Em relação à existência de uma obrigação construtiva, não me estenderei em maiores detalhes aqui, já que escrevi anteriormente (e aqui mesmo disponível) um mesmo artigo a esse respeito. Mas vale a pena considerar de maneira mais ampla a forma na qual a essência econômica na qual a atuação de uma entidade em relação a tais temas se apresenta em vista da expectativa de retorno junto à sociedade e consumidores. Comentários e ações públicas voltadas a compromissos com o clima embora louváveis, são comumente dotados também de expectativas de retorno comercial e publicitário, principalmente em vista de um público consumidor exigente em tais aspectos, além de melhorias relevantes (ou externalidades positivas?) em discussões com investidores e credores, mesmo que potenciais.

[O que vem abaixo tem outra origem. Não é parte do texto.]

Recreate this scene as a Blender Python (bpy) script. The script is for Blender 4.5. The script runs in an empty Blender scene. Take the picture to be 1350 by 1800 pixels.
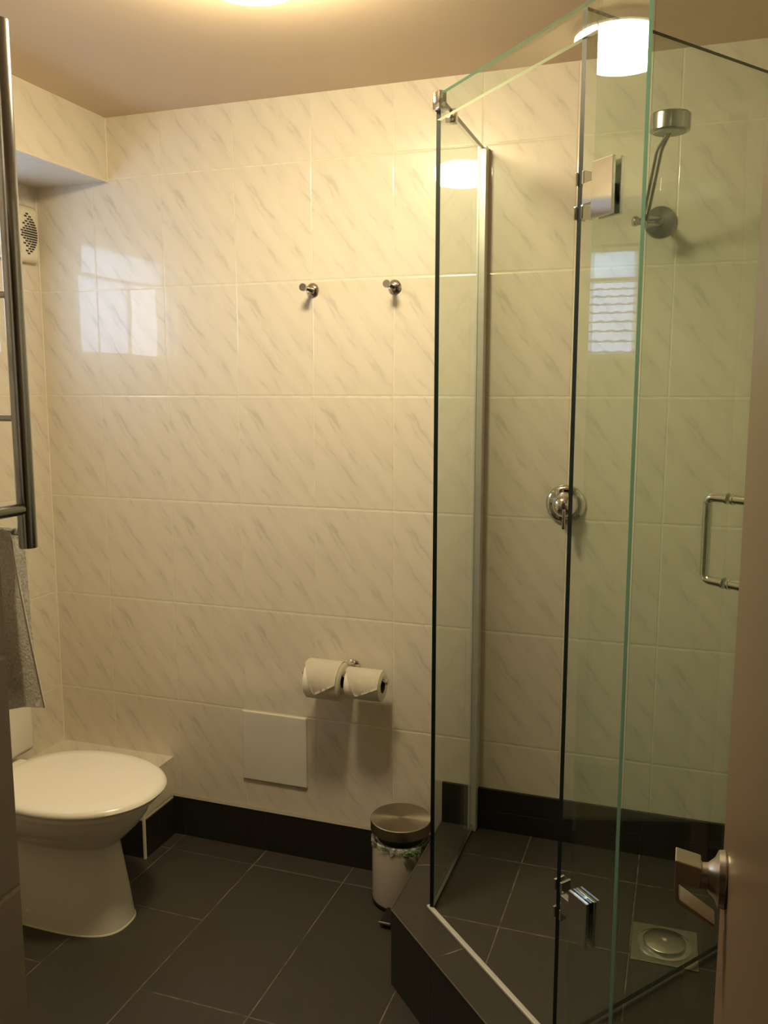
import bpy, bmesh, math, random
from mathutils import Vector, Matrix
random.seed(7)
S = bpy.context.scene
C = S.collection
PI = math.pi
R = math.radians

# ------------------------------------------------------------------ camera
CAM = Vector((2.0005, -2.3596, 1.4716))
PITCH, YAW, ROLL, FPX = 0.13994, 0.33491, 0.00058, 1525.8
cd = bpy.data.cameras.new('camera'); cam = bpy.data.objects.new('camera', cd); C.objects.link(cam)
fw = Vector((-math.sin(YAW)*math.cos(PITCH), math.cos(YAW)*math.cos(PITCH), -math.sin(PITCH)))
rt = Vector((math.cos(YAW), math.sin(YAW), 0)); up = rt.cross(fw)
r2 = rt*math.cos(ROLL)+up*math.sin(ROLL); u2 = up*math.cos(ROLL)-rt*math.sin(ROLL)
M = Matrix((r2, u2, -fw)).transposed().to_4x4(); M.translation = CAM
cam.matrix_world = M
cd.sensor_fit = 'HORIZONTAL'; cd.sensor_width = 36; cd.lens = FPX/1350*36
cd.clip_start = 0.02
S.camera = cam

# ------------------------------------------------------------------ world, light levels, exposure
W = bpy.data.worlds.new('overcast_sky'); S.world = W; W.use_nodes = True
W.node_tree.nodes['Background'].inputs[0].default_value = (0.70, 0.80, 1.0, 1)
W.node_tree.nodes['Background'].inputs[1].default_value = 6.5
LAMP_COLOR = (1.0, 0.835, 0.505)
LAMP_STRENGTH = 158.0
S.view_settings.view_transform = 'Standard'
S.view_settings.look = 'None'
S.view_settings.exposure = 0.0
S.view_settings.gamma = 1
S.view_settings.use_curve_mapping = False
S.cycles.max_bounces = 14
S.cycles.diffuse_bounces = 6
S.cycles.glossy_bounces = 6
S.cycles.transparent_max_bounces = 32
S.cycles.sample_clamp_indirect = 6
S.cycles.caustics_reflective = False
S.cycles.caustics_refractive = False

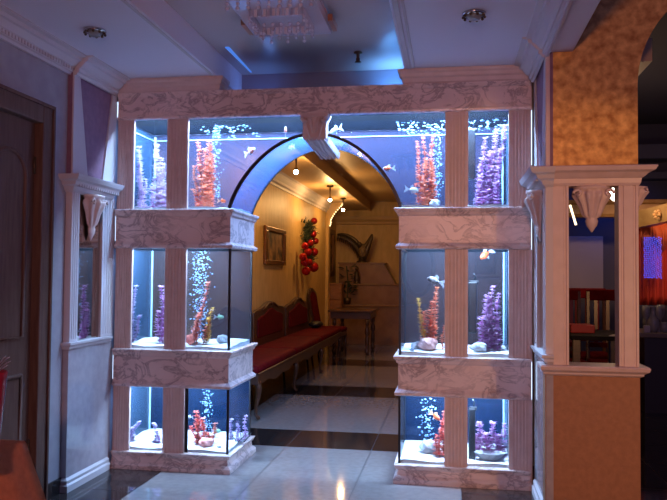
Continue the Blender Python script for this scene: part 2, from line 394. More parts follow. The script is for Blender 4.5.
lt = thing('arch_lintel', 'long marble lintel with carved keystone across the top of the aquarium arch', 'lintel', (1.44, 0.3, Z['b1b']))
B().stack(0.012, 2.885, 0.0, 0.60, [(2.635, -0.026), (2.464, -0.026), (2.464, 0.0), (2.468, 0.012), (2.482, 0.014), (2.49, 0.0), (2.62, 0.0), (2.63, 0.012), (2.648, 0.018), (2.654, 0.018)], (0, 0, 1, 1)).obj('marble_band', MARBLE, lt)
for a, c, s in ((0.012, 0.752, (0, 1, 1, 0)), (2.068, 2.885, (1, 0, 1, 0))):
    B().stack(a, c-0.0, 0.0, 0.12, [(2.654, 0.012), (2.665, 0.02), (2.69, 0.022), (2.70, 0.034), (2.72, 0.038), (2.73, 0.05), (2.748, 0.052)], s).obj('cornice', STONE, lt)
B().stack(0.042, 2.855, 0.030, 0.570, [(2.632, -0.004), (2.466, -0.004), (2.466, 0.0), (2.634, 0.0)], (0, 0, 0, 0)).obj('hood_blackout', HOODBLACK, lt)  # added black liner, hides the brightly lit inside of the lintel
# keystone: flaring carved head, then a fluted tongue that runs back under the arch
ks = B()
ks.stack(1.378, 1.532, -0.055, 0.05, [(2.292, 0.0), (2.30, 0.004), (2.40, 0.0), (2.415, 0.004), (2.43, 0.012), (2.448, 0.020), (2.464, 0.022)], (1, 1, 1, 0))
key = ks.obj('keystone', STONE, lt)
kb = B()
for s in (-1, 1):
    pts = [(1.455+s*0.072, -0.062, 2.44), (1.455+s*0.082, -0.075, 2.425), (1.455+s*0.068, -0.085, 2.405), (1.455+s*0.052, -0.075, 2.41), (1.455+s*0.055, -0.065, 2.425)]
    kb.tube(pts, [0.013, 0.016, 0.015, 0.012, 0.009])
    kb.tube([(1.455+s*0.06, -0.058, 2.40), (1.455+s*0.045, -0.062, 2.36), (1.455+s*0.03, -0.06, 2.30)], [0.013, 0.010, 0.006])
    kb.tube([(1.455+s*0.03, -0.058, 2.43), (1.455+s*0.022, -0.066, 2.40), (1.455+s*0.01, -0.062, 2.33)], [0.015, 0.013, 0.006])
kb.tube([(1.375, -0.068, 2.448), (1.535, -0.068, 2.448)], 0.013)
o = kb.obj('keystone_carving', STONE, key, smooth=True)
tg = B()
n = 5; w = 0.154/n; low = []
for k in range(n):
    a = 1.378+k*w
    low += [(a+0.004, 2.292), (a+0.008, 2.284), (a+w-0.008, 2.284), (a+w-0.004, 2.292)]
pts = low + [(1.532, 2.335), (1.378, 2.335)]
tg.loft([[(x, y, z - dz) for x, z in pts] for y, dz in ((-0.05, 0), (0.30, 0.015), (0.60, 0.03))])
tg.obj('fluted_tongue', STONE, key)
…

A partir destas observações e da aparente disparidade no tratamento contábil, cria-se em certos casos uma desconexão entre o nível de comprometimento de uma entidade em relação a ações voltadas ao tema ESG e os eventuais reflexos contábeis. O que parece ser passível de observação no mercado atual é que externalidades negativas (em especial associadas ao clima) já são de uma forma ou outra incorporadas nos desenvolvimentos econômicos de uma entidade que reporta. Não é necessário que se estabeleça um imposto pigouviano, mas sim uma reflexão da forma na qual o cenário econômico atual, consciente dos custos ambientais, afeta os retornos de uma entidade e a forma na qual, como previa Pigou, uma entidade já precifica seus danos ambientais na perspectiva da aceitação de seu consumidor em arcar com esses custos (ou você não recebeu ainda o convite a arcar com seus custos ambientais na sua última viagem de avião?).

Vejamos as cenas dos próximos capítulos. O avanço das relações econômicas é contínuo e inovador, a contabilidade não. No entanto a forma na qual a contabilidade se adapta aos eventos econômicos e aos aspectos avaliados na tomada de decisão dos usuários é um aspecto chave para o reporte de qualidade. Há muita margem para melhorias e novas adaptações nas normas que tocam tais passivos e, quem sabe, o projeto recentemente iniciado pelo IASB para discutir divulgações relativas ao clima pode ser um belo pontapé de partida.